Festival Music House Toronto

Wintersleep and Monster Truck highlight night one at the 2012 Festival Music House

The bar was open and the drinks were flowing Monday night at The Mod Club for for the first night of the annual Festival Music House. Servers worked their way through a crowd of entertainment and movie industry professionals loaded with trays of bacon-stuffed hamburger sliders, sake-soaked gravlax and some sort of fried cheese thing that smelled delicious but I couldn't quite bring myself to try.

After the audience had a few minutes alone with the bar and the hors d'oeuvres, Ottawa's Jeremy Fisher got onstage to kick off the evening.


Fisher struck a rather anachronistic figure onstage, with his tweed jacket, worn-out Gibson acoustic and classic folk-troubadour fingerpicking. It was interesting to hear someone so grounded in a '60s folk aesthetic; there's not a lot of guys doing it well these days. Jeremy Fisher does it well, though: his 2008 album Goodbye Blue Monday earned him Juno nominations for both New Artist Of The Year and Adult Alternative Album Of The Year. His newest record Mint Juleps was released recently, featuring the easy, charming "Tetris Song"

Shortly after Fisher finished his set, Adam Cohen went on. The son of the legendary Leonard Cohen began with "Lie Alone" from his newest record, 2011's Like A Man. Intense and understated, it was a very compelling study in restraint.

Adam Cohen

Though one might expect Cohen to be ill at ease with the long shadow cast by his father, Adam seemed very comfortable on stage, even joking that he was "the son of a rather well-known Canadian singer songwriter, Celine Dion. This is one of hers," before he launched into his closer, a cover of his father's "So Long, Marianne."

There was a general buzz of polite conversation during Adam Cohen's set, but the minute Juno Award winners Wintersleep began, the audience shut up--at least in part because of how loud the band was. Compared to the earlier acts, the sheer presence of a fully electrified 5-piece band was a bit of a shock.


They began with "Hum," the first song from their new album Hello Hum. That song dovetailed into their newest single, "In Came The Flood," full of really distinctive guitars and great vocals.

Though they showcased material from their new album--the highlight of their set was "Smoke," that single track reason enough to buy Hello Hum--Wintersleep did make sure to play their breakthrough single, "Weighty Ghost" from their 2007 record Welcome To The Night Sky. I was pleased to hear "Weighty Ghost" changed from the acoustic-driven version I remember--years of playing it live has turned the song into a loose, beautiful epic. With the full band behind it, it's huge and anthemic in a way the studio could never match. After, to close their set, Wintersleep chose "Oblivion," also from from Welcome To The Night Sky.
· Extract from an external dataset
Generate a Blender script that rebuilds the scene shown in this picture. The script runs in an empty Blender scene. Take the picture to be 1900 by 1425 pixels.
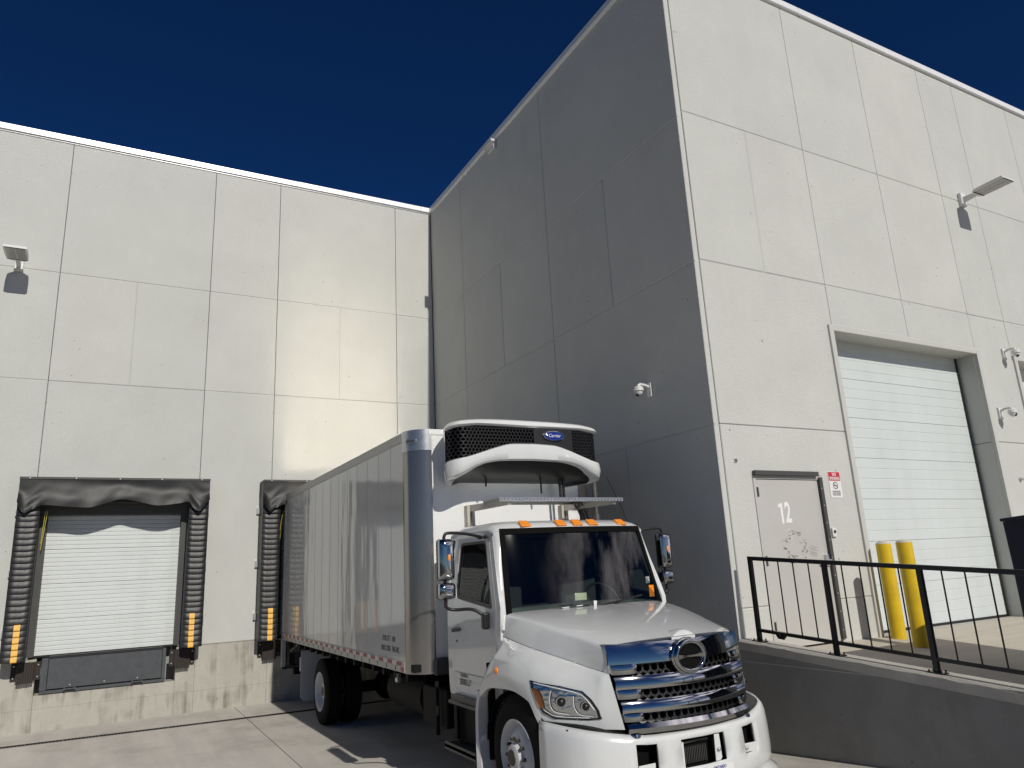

Wintersleep are actually coming back to Toronto October 21st alongside Toronto-based roots auteurs Elliott Brood at the Danforth Music Hall.

Monster Truck

And then Monster Truck took the stage. Holy shit, Monster Truck.

What do I say about a band that sounds just like how I wished every band I played in when I was a teenager sounded like? Well, I could say that, I guess. Clad in leather vests, vintage t-shirts and sporting lots and lots of hair, Monster Truck began their set with the punishing "Runnin'."

Monster Truck

Monster Truck proved the perfect closer for the night, able to help rally a noticeably flagging crowd and deliver exactly what you would expect from a band with such a name--namely, fist-pumping, badass tunes and bitchin' solos. There was one song where they sort of slowed it down, an almost-ballad called (I think) "For The Summer," but other than that, it was heavy riffs and lyrics about smoking weed all the way.

After Monster Truck finished their set, the audience began to drift out of The Mod Club, exhausted but satisfied by the eclectic night of music on College Street.

Note: Kathleen Edwards had been booked to play, but apparently suffered a severe allergic reaction to a bee sting and couldn't make it. I'm sure I speak for everyone when I wish her a speedy recovery. Though I don't think anyone should worry too much; judging from a few of the tweets she sent after the incident, she seems to be keeping in pretty good spirits.